It's Not a Rape...
#11
Banned
Joined APC: Jun 2008
Posts: 8,350
Would a merged AA/U require 600 regional aircraft and 6000 feeder pilots as the current approximate numbers stand between U feeders and Eagle/AE Connection ?
I strongly doubt it, so IF this merger occures, I'd expect a 3-5 year transition period bringing that down by perhaps to about 400 aircraft and 4000 pilots. Who has a chair when the music stops would be the question. On the Eagle side, about 253 senior pilots have AA seniority and theoretically another 824 have hiring rights, but the 824 might not survive the merger. It would appear that E-190 and above would be flown by mainline and perhaps E-175 and below by the feeders, with the majority of those 400 either CRJ-700's or E-170's with about 65-seats mixed-class. Add some Q400's perhaps and a minority percentage in the 76-seat E-175/CRJ-900 class and that would seem a ball park plan.
One of the MAJOR issues for the APA was scope and small narrowbody jets and the mainline jobs they eliminate, along with both job security and advancement potential, so one would assume the APA was satisfied with what was agreed to. I've heard the "88-seat" jet number/mainline ratio, but 88-seats would seem to be the E-190 class. Have to wait to see specifics on this in the near future. AMR on the other hand, wants a blank check on RJ's and code-sharing that would effectively wipe AA down to half size and plunge a stake thru the careers of the junior half. 4000 pilots most of whom are 14 year F/O's at AA at that point have nothing to lose and so nowhere to go but up with Parker. Pointless discussing pay, pension and work rules when you're already dead.
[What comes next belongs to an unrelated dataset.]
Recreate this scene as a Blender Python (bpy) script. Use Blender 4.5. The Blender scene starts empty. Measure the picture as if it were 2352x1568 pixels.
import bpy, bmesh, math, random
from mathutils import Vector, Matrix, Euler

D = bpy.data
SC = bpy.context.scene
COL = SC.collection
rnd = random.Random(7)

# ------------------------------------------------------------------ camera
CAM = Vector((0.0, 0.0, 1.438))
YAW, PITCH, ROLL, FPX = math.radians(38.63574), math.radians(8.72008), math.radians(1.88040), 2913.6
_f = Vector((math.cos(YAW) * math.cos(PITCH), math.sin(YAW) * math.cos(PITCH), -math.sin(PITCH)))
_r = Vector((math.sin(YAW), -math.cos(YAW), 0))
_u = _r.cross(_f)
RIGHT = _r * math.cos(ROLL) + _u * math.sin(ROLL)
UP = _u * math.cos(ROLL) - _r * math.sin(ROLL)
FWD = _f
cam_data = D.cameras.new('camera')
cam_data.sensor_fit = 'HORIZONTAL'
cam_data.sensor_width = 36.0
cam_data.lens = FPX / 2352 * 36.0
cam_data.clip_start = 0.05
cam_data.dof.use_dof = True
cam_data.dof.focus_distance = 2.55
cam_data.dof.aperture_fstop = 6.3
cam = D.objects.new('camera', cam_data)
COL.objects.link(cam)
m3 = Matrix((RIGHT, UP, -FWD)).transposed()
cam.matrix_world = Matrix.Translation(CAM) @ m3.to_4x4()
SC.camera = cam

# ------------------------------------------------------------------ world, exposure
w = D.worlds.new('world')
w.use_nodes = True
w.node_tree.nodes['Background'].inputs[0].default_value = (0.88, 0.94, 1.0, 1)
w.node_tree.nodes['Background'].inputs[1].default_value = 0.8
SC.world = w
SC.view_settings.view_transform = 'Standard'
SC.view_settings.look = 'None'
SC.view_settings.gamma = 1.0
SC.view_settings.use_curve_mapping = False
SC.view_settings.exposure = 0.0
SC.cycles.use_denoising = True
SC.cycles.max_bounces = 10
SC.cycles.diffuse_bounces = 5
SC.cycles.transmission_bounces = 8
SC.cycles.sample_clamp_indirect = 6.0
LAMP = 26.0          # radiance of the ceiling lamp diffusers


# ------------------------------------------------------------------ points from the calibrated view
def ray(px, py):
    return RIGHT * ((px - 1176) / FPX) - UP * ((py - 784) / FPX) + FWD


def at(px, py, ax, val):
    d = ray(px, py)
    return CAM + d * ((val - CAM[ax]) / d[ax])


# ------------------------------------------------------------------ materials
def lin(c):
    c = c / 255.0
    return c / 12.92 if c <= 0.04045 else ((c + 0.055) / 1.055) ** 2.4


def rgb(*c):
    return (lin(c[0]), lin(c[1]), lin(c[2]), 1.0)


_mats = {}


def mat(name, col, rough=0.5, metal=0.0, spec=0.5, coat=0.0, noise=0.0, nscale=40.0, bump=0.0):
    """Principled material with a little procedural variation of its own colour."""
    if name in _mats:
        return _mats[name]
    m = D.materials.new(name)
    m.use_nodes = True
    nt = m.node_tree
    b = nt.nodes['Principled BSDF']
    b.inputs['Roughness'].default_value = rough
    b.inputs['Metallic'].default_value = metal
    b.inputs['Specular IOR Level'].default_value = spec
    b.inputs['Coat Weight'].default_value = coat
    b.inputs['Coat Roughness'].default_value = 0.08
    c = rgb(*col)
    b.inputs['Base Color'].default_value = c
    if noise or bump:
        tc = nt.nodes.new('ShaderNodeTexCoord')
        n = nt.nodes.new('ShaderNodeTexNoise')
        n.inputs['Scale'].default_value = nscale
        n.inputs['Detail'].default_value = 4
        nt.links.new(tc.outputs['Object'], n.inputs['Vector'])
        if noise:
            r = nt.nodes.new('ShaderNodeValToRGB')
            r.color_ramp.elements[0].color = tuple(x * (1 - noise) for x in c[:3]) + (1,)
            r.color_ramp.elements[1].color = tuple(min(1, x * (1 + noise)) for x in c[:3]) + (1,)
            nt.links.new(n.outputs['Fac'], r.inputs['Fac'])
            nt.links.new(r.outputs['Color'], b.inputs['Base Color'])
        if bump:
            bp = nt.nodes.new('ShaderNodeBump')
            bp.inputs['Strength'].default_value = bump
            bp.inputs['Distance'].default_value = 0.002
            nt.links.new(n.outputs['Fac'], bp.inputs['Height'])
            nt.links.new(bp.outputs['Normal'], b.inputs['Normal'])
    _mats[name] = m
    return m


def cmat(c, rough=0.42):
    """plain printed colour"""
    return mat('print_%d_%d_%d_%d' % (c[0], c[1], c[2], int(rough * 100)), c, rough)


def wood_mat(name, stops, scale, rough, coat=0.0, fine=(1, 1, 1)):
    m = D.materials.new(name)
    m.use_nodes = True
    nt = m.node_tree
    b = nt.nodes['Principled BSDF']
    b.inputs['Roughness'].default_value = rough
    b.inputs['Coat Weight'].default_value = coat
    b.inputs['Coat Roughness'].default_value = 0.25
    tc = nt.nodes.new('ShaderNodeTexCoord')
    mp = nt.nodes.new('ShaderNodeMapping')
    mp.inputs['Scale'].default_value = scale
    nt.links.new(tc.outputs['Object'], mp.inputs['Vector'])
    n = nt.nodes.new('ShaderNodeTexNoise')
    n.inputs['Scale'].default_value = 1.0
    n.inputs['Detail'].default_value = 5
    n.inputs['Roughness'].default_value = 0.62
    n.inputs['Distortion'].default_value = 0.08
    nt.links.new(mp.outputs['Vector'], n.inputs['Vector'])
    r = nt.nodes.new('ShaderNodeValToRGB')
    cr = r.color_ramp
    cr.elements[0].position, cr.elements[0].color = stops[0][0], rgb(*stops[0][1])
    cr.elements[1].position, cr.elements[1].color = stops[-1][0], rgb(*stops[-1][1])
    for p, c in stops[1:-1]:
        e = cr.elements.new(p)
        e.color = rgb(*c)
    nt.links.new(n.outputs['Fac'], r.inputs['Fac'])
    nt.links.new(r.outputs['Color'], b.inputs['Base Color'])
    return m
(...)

Eagle pilots would be better off with AMR as they would morph into a split carrier operation using their two operating certificates flying 250 or more E-175's/190's feeding a half sized AA and the other half using their other certificate as a new start-up code-share ostensibly getting the A319's siphoned off to them. HUGE bucks for the executives if they could make that work with all the stock potential, but AA pilots would sooner burn the house down on their way out the door at that point. The worst part, is that it's the extra concessions by AA pilots that would likely fund much of the new orders for OTHER pilot groups to fly and executives to ca$h in on. Initially, AA stated it needed $800 million from the pilots which blossomed to 1.25 billion and now apparently is at 1.5 billion or almost DOUBLE the initial demand that supposedly competent executives determined they needed to be competitive. There's been NO negotiations as per C11/1113 requirements by AMR, so the result was obvious.
They'll probably up their pilot concession requirments again after the US Airways defection. Soon AA pilots will be getting a bill twice a month, instead of a paycheck. Personally, I can't get to the door fast enough for the next Phoenix flight.